Do You Like KAKE? is a blog written by four members of an Art As Social course, which will analyze how artworks can engage society into creativity. By working on projects, we hope to communicate a need for change when it comes to global climate concerns and sustainability.

Friday, September 28, 2007

I want a piece of that (does anyone see that I keep making cake references in my titles??)

Finally, In the Making gives me an article and an artist I like and can understand!

What I have believed most about art is that it is firstly, and mostly, personal. Art is something that should be appreciated but is not (I think) created for that sole purpose. However, I have also found that looking at art, especially art created with more than a desire to make a pretty picture, but with a passionate message, has always felt a bit intrusive. I am looking at images from someone's soul. The art isn't something that was seen by many (or more than one person), like a photograph of someone on the street. There must have been other people on that same street seeing that same person. But a painting or a drawing or a sculpture that came from the artist arranging objects or posing a person or just pictured in their head was something that no one else saw or thought of and now I'm looking at it without even asking.

Now there is an artists whose main objective is take your tools and suggestions to heart and make something beautiful, useful, natural, and eco-friendly (in the good way, not in the awful ways that Cradle to Cradle makes eco-friendlyness sound)

Skip Schuckmann is the first, and only artist I know, to have not only his own vocabulary. but a personally invested goal to make a committed relationship to the people who want his artwork. "The relationships are often sustained for decades. The nature of work expands when it is based upon an 'until death do us part' commitment" (p 38). But its not just his dedication to a sustaining relationships that keep the communication and interaction going, but also that the nature of the work is meant to constantly evolve with the nature that the art comes from. Every twig used as a support beam in the underground house is a reusable support beam in the above ground ruins collage (or something). "Even an elaborate configuration that he has just constructed, and that his clients have just paid him for, always remains catalogued as a raw material for succedding manifestations" (p 38).

My favorite part of the article though was the ending glossary of Schuckmann lingo.

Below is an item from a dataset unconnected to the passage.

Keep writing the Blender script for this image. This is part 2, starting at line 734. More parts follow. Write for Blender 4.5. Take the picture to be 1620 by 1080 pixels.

My favorites were

Unlaxing- the design of a lifestyle in which work is so satisfying that vacations and retirement become undesirable.
I like this word because it is something we should all want for our lives

Emotional Velcro- The greed and laziness that make us stick to our ideas about ourselves
This is a favorite because changing, even for the better, is so hard

Protocolic- The discomfort that ensues from excessive politeness
Who doesn't hate super dupre pleasantries all the time?

At-onement- The physical and mystical interconnectedness of all things
I love this word because it makes you see the similarities we all share and that can help us overcome the differences we do have and eventually, hopefully, possibly, lead to understanding

ps) I think we should do the black-eyed thing, just because it's more artsy BUT I like the message behind the napkin idea, so someone else vote so we can get started =)

pss) I don't think I will ever enjoy Cradle to Cradle; does that make me Republican?